__Directions for this task__:
Write out, word for word, the first line of the data below and every line after it through the one containing "COL = scene.collection".

__Source data__:

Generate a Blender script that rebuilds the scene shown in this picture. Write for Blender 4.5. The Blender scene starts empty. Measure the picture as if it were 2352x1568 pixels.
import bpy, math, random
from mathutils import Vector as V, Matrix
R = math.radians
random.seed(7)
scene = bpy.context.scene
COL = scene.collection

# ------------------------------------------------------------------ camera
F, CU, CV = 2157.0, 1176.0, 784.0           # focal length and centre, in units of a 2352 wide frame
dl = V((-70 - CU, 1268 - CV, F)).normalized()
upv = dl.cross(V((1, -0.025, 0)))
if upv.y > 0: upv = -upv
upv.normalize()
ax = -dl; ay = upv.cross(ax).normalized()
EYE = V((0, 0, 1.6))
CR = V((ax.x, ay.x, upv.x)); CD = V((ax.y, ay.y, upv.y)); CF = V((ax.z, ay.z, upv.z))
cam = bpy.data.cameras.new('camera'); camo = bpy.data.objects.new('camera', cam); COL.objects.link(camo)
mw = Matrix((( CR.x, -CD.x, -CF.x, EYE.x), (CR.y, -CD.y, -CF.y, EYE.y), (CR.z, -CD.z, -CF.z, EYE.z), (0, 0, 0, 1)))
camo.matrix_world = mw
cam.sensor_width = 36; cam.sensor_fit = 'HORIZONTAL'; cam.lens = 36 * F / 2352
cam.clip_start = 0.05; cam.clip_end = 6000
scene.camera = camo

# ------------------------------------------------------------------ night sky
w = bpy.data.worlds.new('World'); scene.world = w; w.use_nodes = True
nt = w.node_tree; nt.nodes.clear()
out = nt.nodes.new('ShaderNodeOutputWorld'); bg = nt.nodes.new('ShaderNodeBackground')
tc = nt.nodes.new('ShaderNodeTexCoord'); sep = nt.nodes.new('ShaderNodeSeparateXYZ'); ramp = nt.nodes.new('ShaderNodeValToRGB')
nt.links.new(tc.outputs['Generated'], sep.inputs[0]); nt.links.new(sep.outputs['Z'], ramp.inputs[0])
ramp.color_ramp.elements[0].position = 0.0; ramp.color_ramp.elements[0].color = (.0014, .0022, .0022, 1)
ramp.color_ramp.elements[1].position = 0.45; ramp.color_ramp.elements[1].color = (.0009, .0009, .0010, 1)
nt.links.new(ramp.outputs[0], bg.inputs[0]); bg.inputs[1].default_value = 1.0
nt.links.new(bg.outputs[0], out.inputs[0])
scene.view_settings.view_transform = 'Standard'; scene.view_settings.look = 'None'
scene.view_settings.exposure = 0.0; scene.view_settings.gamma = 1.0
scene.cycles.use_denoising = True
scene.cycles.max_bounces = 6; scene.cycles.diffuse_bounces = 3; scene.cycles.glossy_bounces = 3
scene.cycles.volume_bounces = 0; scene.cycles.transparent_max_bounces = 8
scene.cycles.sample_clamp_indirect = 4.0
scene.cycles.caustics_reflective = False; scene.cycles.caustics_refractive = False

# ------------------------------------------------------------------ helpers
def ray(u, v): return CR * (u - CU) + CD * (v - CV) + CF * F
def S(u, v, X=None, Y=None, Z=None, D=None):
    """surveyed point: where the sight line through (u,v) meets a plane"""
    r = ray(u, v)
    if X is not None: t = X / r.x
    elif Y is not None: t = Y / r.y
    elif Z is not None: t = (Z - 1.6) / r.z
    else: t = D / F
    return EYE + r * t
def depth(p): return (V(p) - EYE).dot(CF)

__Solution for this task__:
Generate a Blender script that rebuilds the scene shown in this picture. Write for Blender 4.5. The Blender scene starts empty. Measure the picture as if it were 2352x1568 pixels.
import bpy, math, random
from mathutils import Vector as V, Matrix
R = math.radians
random.seed(7)
scene = bpy.context.scene
COL = scene.collection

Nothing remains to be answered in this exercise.